THE REQUEST — Repeat only the lines running from the beginning of the material through the line that contains "0.045), 0.003), M_brown))".

╭─ COLLECTED MATERIAL

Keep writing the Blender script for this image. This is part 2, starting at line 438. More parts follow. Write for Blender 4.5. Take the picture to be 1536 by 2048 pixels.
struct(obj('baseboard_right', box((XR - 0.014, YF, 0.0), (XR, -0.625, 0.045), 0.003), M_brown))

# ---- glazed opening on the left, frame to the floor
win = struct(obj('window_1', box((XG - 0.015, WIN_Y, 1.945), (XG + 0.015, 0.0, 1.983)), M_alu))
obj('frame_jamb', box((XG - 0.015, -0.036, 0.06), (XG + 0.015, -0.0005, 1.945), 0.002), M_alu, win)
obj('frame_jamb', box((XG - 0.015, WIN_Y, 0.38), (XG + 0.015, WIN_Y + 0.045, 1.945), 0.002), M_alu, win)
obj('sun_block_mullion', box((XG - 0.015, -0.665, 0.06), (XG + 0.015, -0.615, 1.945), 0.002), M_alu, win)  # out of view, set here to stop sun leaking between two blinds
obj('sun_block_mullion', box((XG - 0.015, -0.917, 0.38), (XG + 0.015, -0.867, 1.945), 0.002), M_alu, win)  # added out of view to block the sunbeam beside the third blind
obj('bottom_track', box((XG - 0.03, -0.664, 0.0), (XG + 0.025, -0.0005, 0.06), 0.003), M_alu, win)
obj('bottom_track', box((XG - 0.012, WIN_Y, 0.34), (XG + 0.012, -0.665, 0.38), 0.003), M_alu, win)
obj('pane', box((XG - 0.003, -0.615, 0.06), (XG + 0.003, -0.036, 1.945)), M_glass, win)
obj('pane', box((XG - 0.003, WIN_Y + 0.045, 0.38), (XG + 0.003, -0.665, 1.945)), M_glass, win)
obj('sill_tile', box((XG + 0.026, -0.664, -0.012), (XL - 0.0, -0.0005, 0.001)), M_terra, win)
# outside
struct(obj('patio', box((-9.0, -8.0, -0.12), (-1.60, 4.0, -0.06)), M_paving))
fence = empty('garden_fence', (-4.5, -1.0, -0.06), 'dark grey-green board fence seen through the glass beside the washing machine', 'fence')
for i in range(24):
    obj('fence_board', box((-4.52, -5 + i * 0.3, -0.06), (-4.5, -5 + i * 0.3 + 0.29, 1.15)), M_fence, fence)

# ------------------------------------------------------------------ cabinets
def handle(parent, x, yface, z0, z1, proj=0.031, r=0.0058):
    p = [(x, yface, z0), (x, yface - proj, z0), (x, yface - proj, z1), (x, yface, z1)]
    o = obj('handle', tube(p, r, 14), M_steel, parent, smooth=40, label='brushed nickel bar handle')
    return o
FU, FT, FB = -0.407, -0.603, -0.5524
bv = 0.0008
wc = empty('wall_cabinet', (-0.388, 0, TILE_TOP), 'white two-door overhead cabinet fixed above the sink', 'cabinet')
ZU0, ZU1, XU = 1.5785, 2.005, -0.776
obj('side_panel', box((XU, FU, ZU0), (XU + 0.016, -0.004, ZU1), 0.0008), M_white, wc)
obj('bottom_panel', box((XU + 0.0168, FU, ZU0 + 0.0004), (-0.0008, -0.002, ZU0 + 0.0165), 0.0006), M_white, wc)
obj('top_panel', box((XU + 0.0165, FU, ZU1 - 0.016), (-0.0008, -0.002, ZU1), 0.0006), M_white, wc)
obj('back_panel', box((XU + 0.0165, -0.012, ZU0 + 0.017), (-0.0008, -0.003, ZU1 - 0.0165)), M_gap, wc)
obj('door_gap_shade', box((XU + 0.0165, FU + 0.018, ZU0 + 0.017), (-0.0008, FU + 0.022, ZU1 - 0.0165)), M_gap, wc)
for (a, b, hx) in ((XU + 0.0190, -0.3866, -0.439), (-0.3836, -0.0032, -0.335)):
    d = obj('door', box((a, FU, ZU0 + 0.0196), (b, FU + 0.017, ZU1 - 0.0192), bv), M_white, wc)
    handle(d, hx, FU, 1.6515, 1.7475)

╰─

ANSWER TO THE TASK —
Keep writing the Blender script for this image. This is part 2, starting at line 438. More parts follow. Write for Blender 4.5. Take the picture to be 1536 by 2048 pixels.
struct(obj('baseboard_right', box((XR - 0.014, YF, 0.0), (XR, -0.625, 0.045), 0.003), M_brown))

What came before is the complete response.